Anyway, that’s Moby Dick ticked off my bucket list. I read this one as part of my Classics Club challenge. The book was first published in 1851 and it apparently spent quite a long time in the wilderness before someone decided that it was an American classic.

The Lady with the Camelias by Alexandre Dumas (fils)

aDumas

The Lady with the Camelias by Alexandre Dumas fils was my book for the Classics Club Spin this month. I’ve had a copy of this book for donkey’s years and just never got around to reading it. In fact it isn’t a book which has been passed down to me but one I bought myself just because it is one of those handsome dark red leather bound books with gold edged pages, and I see it cost me all of 90p. Before I get on to the book I’d just like to mention that it must have been awful for the author if he was known as Alexander Dumas fils his entire life. Obviously it was to distinguish him from his father – the Alexandre Dumas who wrote The Three Musketeers and many more well known books. I feel for Dumas junior!

Anyway, to the book. This was a complete surprise for me because just going from the title I thought it was going to be about a genteel lady of fashion, silly me, it is French after all.

I was not too pleased with the way the story began because almost from the very beginning we learn that the lady with the camelias is already dead and her life has obviously been a tragic one as apart from the fact she’s dead, her goods and chattels are up for auction to try and pay off the debts which she has left behind. The story is told by Armand Duval, who it turns out had been a past lover of the ‘lady’.

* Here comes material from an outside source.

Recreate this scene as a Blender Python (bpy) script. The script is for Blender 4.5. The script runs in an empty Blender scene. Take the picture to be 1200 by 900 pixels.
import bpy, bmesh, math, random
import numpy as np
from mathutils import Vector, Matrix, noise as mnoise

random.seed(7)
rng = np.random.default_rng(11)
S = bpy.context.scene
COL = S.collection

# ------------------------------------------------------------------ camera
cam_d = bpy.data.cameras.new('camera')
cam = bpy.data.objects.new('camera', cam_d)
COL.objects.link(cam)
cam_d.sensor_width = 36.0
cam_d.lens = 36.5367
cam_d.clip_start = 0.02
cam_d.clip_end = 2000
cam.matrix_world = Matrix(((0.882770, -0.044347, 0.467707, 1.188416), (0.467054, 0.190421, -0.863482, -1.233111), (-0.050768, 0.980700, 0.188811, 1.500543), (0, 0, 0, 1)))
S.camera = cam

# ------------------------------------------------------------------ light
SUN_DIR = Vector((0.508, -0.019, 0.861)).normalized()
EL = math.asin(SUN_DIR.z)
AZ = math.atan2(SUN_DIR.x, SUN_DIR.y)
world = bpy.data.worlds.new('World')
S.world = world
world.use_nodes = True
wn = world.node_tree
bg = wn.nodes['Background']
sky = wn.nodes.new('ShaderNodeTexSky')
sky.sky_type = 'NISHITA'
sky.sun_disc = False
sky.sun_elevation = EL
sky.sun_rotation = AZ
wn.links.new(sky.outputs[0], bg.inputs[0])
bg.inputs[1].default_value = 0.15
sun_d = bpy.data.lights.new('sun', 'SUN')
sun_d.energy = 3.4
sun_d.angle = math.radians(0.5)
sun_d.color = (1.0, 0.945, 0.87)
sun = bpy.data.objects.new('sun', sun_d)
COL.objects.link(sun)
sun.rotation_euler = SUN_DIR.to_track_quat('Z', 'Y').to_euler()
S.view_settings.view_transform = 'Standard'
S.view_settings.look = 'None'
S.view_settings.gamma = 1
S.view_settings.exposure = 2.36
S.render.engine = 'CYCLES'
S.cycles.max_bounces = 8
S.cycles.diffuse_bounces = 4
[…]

Marguerite was her name and she always carried a bouquet of camelias, I can’t help thinking that that must have been a bit of a burden after a while. The reason behind it was that for most of the month the camelias were white but for five days they were red. It was a sign to the ‘gentlemen’ that when the camelias were red she was unavailable to them, I did say this was French didn’t I?

Sadly Marguerite Gautier was a courtesan, if you want to be delicate about it but more plainly she was a high-class prostitute, ‘kept’ by an elderly duke but having many more lovers, being passed from man to man as their finances ran out. For she did ruin men with her constant need for money, with a love of beautiful things and wildly extravegant lifestyle, she had no need for men who couldn’t keep her in the style which she had become accustomed to. The poor, stupid lads sloped off penniless, no use to Marguerite.

Eventually Armand Duval becomes her lover, he convinces her to take more care of her health as she has TB and her hard-drinking lifestyle is fast taking its toll on her. Armand is obsessed and is on the road to ruin himself as he plans to make over his own small inheritance to Marguerite, and completely neglects his family.

When his father discovers what’s going on he isn’t best pleased, as his son’s reputation is likely to make it impossible for his daughter to marry a respectable man. As we know from the beginning, it’s all going to end in tears.

I’m really glad that I got around to reading this book at last but the subject matter isn’t one which really interests me and I’m far too much of a cynic to fall for the so-called romance which Armand had conjured up for himself.

French literature-wise I think I’m more of a Zola reader.